• [WHAT YOU SHOULD DO]:
Begin at the line containing "obj('ledge_top', bm, ['ledge', 'edge'], root)" in the entries below and end at the line containing "bm = nb(); prism(bm, before(base, n3, .002), 1.225, hz-.04);"; transcribe that range exactly and nothing outside it.

Records contained in a dataset:
....
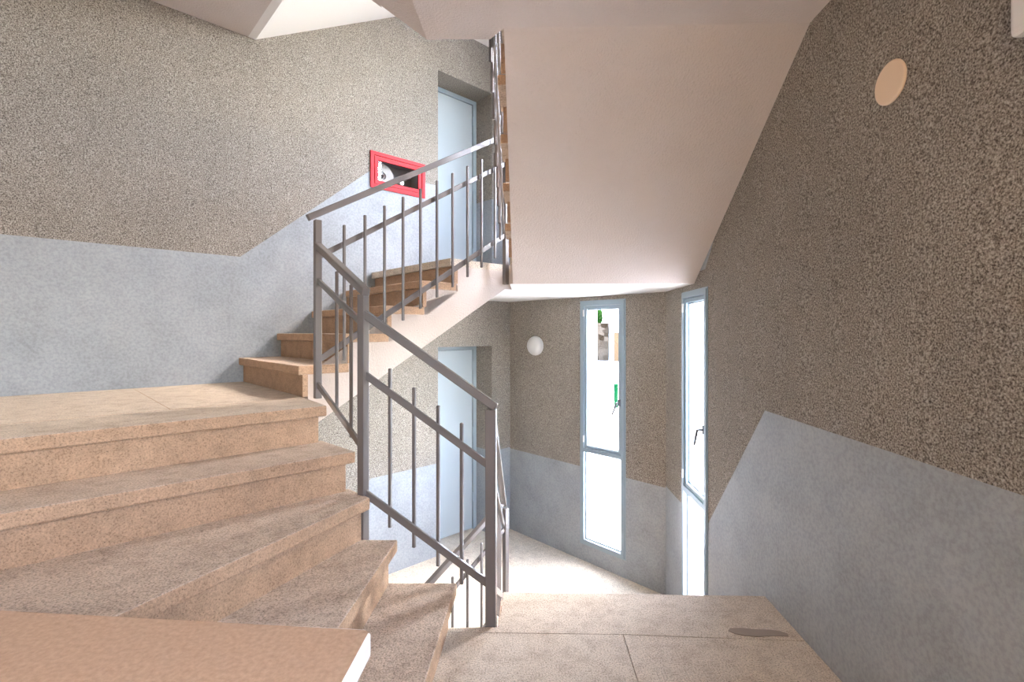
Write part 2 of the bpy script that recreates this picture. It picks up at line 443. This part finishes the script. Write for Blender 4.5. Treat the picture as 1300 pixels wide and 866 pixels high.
lower_flight(1, 'flight of the next storey seen as the big pinkish sloping soffit on the right')
winders(1, 'winder steps of the next storey, a dark soffit triangle at the top edge')
left_landing(1, 'landing of the next storey whose flat underside shows in the top left corner')
mid_landing(1, 'landing of the next storey whose flat underside runs along the top right')
upper_flight(-1, 'stone flight going down below the lower floor, glimpsed between the balusters')

# ------------------------------------------------------------------ railings
A_ = L(1.017, -2.585); B_ = V((-.642, 2.112, 0)); C_ = V((-.088, 2.062, 0)); D_ = V((-.058, 3.50, 0))
DA = L(2.36, -2.585)
def zl(p, z): return V((p.x, p.y, z))
def railing(k, label, segs):
    z = k*STOREY; root = thing('stair_railing', label, 'railing', V((-.5, 2.5, z+.9)))
    def rail(name, p, q, w, h, bev=.003):
        bm = nb(); bar(bm, p, q, w, h); bevel(bm, bev, 1); obj(name, bm, 'steel', root)
    def up(name, p, z0, z1, a, ax, bev=.003, b_=None):
        bm = nb(); post(bm, p, z+z0, z+z1, a, b_ or a, ax); bevel(bm, bev, 2); obj(name, bm, 'steel', root)
    if 'AD' in segs:
        zt = lambda s: z + 2.695 + .583*(s-.967)
        rail('handrail', L(.967, -2.585, zt(.967)), L(2.345, -2.585, zt(2.345)), .036, .034)
        rail('middle_rail', L(1.03, -2.585, z+2.503), L(2.36, -2.585, z+3.304), .014, .03, .002)
        rail('bottom_rail', L(1.03, -2.585, z+1.957), L(2.36, -2.585, z+2.796), .014, .032, .002)
        for i in range(10):
            s = 1.152 + .1207*i; zz = 2.681 + .6115*(s-1.152)
            up('baluster', L(s, -2.562), zz-.735, zz, .015, U, .004)
        up('newel_post', L(2.36, -2.585), 2.44, 3.44, .034, U)
    if 'ABC' in segs:
        d = (B_-A_); dn = d.normalized()
        up('newel_post', A_, 1.75, 2.69, .034, U)
        rail('handrail', zl(A_ - dn*.012, z+2.562), zl(B_ + dn*.03, z+2.270), .036, .034)
        rail('middle_rail', zl(A_, z+2.374), zl(B_, z+2.133), .014, .03, .002)
        rail('bottom_rail', zl(A_, z+1.827), zl(B_, z+1.597), .014, .032, .002)
        off = V((dn.y, -dn.x, 0))*-.018
        for kk, zz in ((.387, 2.399), (.696, 2.32)): up('baluster', A_ + d*kk + off, zz-.71, zz, .015, dn, .004)
        up('newel_post', B_, 1.20, 2.262, .036, V((.88, -.47, 0)).normalized())
        d = C_-B_; dn = d.normalized()
        rail('handrail', zl(B_ + dn*.0, z+2.183), zl(C_ + dn*.02, z+1.783), .036, .034)
        rail('middle_rail', zl(B_, z+1.923), zl(C_, z+1.531), .014, .03, .002)
        rail('bottom_rail', zl(B_, z+1.412), zl(C_, z+1.030), .014, .032, .002)
        off = V((dn.y, -dn.x, 0))*-.018
        for kk, zz in ((.203, 1.943), (.394, 1.861), (.584, 1.785), (.768, 1.712)): up('baluster', B_ + d*kk + off, zz-.69, zz, .015, V((math.cos(math.radians(20)), -math.sin(math.radians(20)), 0)), .004)
        up('newel_post', C_, .70, 1.775, .044, dn, .003, .05)
    if 'CE' in segs:
        d = D_-C_; dn = d.normalized(); n_ = V((-dn.y, dn.x, 0))
        zt = lambda kk: 1.765 + (.875-1.765)*kk
        rail('handrail', zl(C_, z+zt(0)), zl(D_ + dn*.03, z+zt(1.02)), .036, .034)
        rail('middle_rail', zl(C_, z+zt(0)-.235), zl(D_, z+zt(1)-.16), .014, .03, .002)
        rail('bottom_rail', zl(C_, z+zt(0)-.735), zl(D_, z+zt(1)-.67), .014, .032, .002)
        for i in range(10):
            kk = (i+1)/11; up('baluster', C_ + d*kk + n_*.02, zt(kk)-.82, zt(kk)-.10, .015, dn, .004)
    return root
railing(0, 'grey steel railing winding round the stair well in the middle of the photo', ('AD', 'ABC', 'CE'))
railing(1, 'grey steel railing seen edge-on beside the steps of the pinkish sloping soffit', ('CE',))
railing(-1, 'grey steel railing going down below the lower floor, seen through the balusters', ('AD',))

# ------------------------------------------------------------------ near ledge
hz = 1.60
root = thing('plaster_ledge', 'smooth tan plaster ledge with its lit edge painted pale in the near left corner', 'ledge', V((-.8, .2, 1.40)))
led = [V((-.246, .826, 0)), V((-.234, .814, 0)), V((-.262, .20, 0)), V((-.285, -.30, 0)), V((-1.75, -.30, 0)), V((-1.75, .935, 0)), V((-.92, .879, 0))]
bm = nb(); prism(bm, led, hz-.04, hz)
bevel(bm, .005, 2); bm.faces.ensure_lookup_table()
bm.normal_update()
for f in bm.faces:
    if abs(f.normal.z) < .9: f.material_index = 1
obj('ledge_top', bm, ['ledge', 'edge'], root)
base = [V((-.64, .58, 0)), V((-.64, -.26, 0)), V((-1.72, -.26, 0)), V((-1.72, .58, 0))]
bm = nb(); prism(bm, before(base, n3, .002), 1.225, hz-.04); prism(bm, behind(base, n3, .002), 1.40, hz-.04); obj('ledge_base', bm, 'ledge', root)

# ------------------------------------------------------------------ doors in their recesses
def door(i, k, label):
    z = k*STOREY; n0 = NL - .285; a, c = DOOR
    root = thing('door_%d' % i, label, 'door', L((a+c)/2, n0, z), kind='structure')
    fw = .042
    bm = nb()
    box(bm, V(), U, N, Z, (a, a+fw), (n0-.012, n0+.03), (z, z+1.957)); box(bm, V(), U, N, Z, (c-fw, c), (n0-.012, n0+.03), (z, z+1.957))
    box(bm, V(), U, N, Z, (a+fw, c-fw), (n0-.012, n0+.03), (z+1.957-fw, z+1.957))
    obj('door_frame', bm, 'doorframe', root)
    bm = nb(); box(bm, V(), U, N, Z, (a+fw+.004, c-fw-.004), (n0-.012, n0+.016), (z+.012, z+1.957-fw-.004)); bevel(bm, .003); obj('door_leaf', bm, 'door', root)
    bm = nb(); box(bm, V(), U, N, Z, (a, c), (n0-.012, NL+.0), (z-.02, z+.006)); obj('threshold', bm, 'floor', root)
    bm = nb(); box(bm, V(), U, N, Z, (a, c), (n0-.05, n0-.013), (z-.1, z+1.96)); obj('door_lining', bm, 'dark', root)
    for hz_ in (.3, 1.0, 1.7):
        bm = nb(); lathe(bm, L(c-fw-.002, n0+.022, z+hz_), Z, [(0, 0), (.007, 0), (.007, .09), (0, .09)], 10); obj('hinge', bm, 'doorframe', root)
    return root
door(1, 0, 'plain blue-grey door in the recess beside the lower floor')
door(2, 1, 'plain blue-grey door in the recess at the top of the rising flight')

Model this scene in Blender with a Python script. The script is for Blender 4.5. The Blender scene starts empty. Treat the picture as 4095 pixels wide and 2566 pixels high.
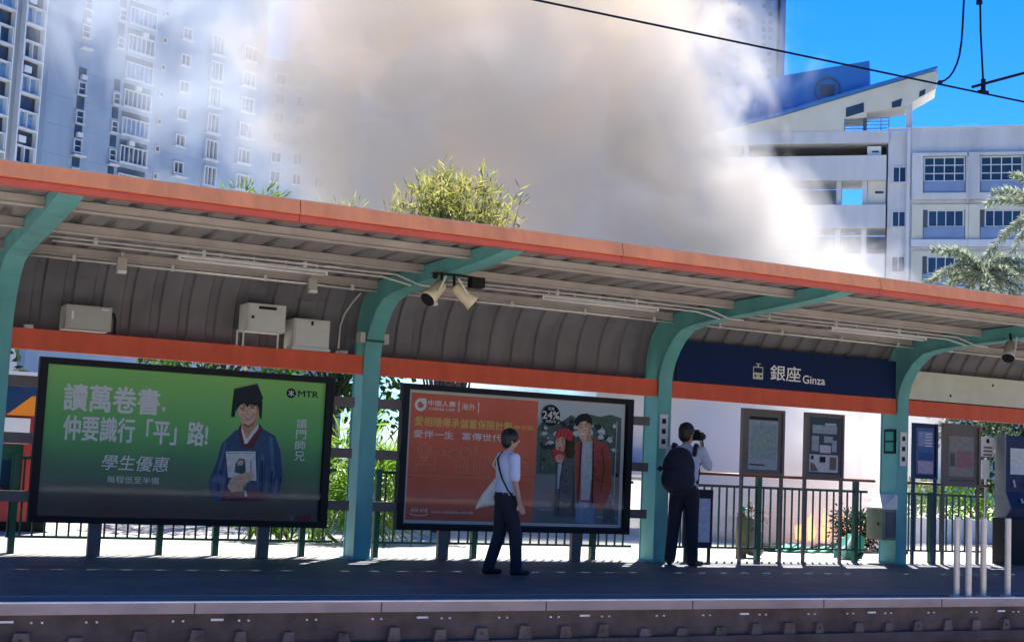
import bpy, bmesh, math, random
from mathutils import Vector, Matrix, noise
random.seed(7)
R = math.radians
scene = bpy.context.scene
COL = scene.collection

# ------------------------------------------------------------------ camera
cam_d = bpy.data.cameras.new('camera')
cam = bpy.data.objects.new('camera', cam_d); COL.objects.link(cam)
YAW, PITCH, ROLL = R(27.5304), R(5.9236), R(2.5897)
F = Vector((math.sin(YAW)*math.cos(PITCH), math.cos(YAW)*math.cos(PITCH), math.sin(PITCH)))
rt = Vector((math.cos(YAW), -math.sin(YAW), 0)); up = rt.cross(F)
c_, s_ = math.cos(ROLL), math.sin(ROLL)
RT = c_*rt + s_*up; UP = -s_*rt + c_*up
cam.matrix_world = Matrix(((RT.x, UP.x, -F.x, 0), (RT.y, UP.y, -F.y, 0), (RT.z, UP.z, -F.z, 1.285), (0, 0, 0, 1)))
cam_d.sensor_width = 36; cam_d.lens = 36*5558.75/4095
cam_d.clip_start = .05; cam_d.clip_end = 3000
scene.camera = cam

# ------------------------------------------------------------------ sky, sun, exposure
SUN_AZ, SUN_EL = R(37.7), R(58.9)
w = bpy.data.worlds.new('World'); scene.world = w; w.use_nodes = True
nt = w.node_tree; nt.nodes.clear()
def N(t, kind, **kw):
    n = t.nodes.new(kind)
    for k, v in kw.items():
        if hasattr(n, k): setattr(n, k, v)
    return n
sky = N(nt, 'ShaderNodeTexSky'); sky.sky_type = 'NISHITA'; sky.sun_disc = False
sky.sun_elevation = SUN_EL; sky.sun_rotation = SUN_AZ
sky.air_density = 1.0; sky.dust_density = 0.15; sky.ozone_density = 4.0
hs = N(nt, 'ShaderNodeHueSaturation'); hs.inputs['Saturation'].default_value = 1.45; hs.inputs['Value'].default_value = 1.0
tint = N(nt, 'ShaderNodeMixRGB', blend_type='MULTIPLY'); tint.inputs[0].default_value = 1; tint.inputs[2].default_value = (.46, .66, .93, 1)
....
• [RESPONSE TO THE EXERCISE]:
obj('ledge_top', bm, ['ledge', 'edge'], root)
base = [V((-.64, .58, 0)), V((-.64, -.26, 0)), V((-1.72, -.26, 0)), V((-1.72, .58, 0))]
bm = nb(); prism(bm, before(base, n3, .002), 1.225, hz-.04); prism(bm, behind(base, n3, .002), 1.40, hz-.04); obj('ledge_base', bm, 'ledge', root)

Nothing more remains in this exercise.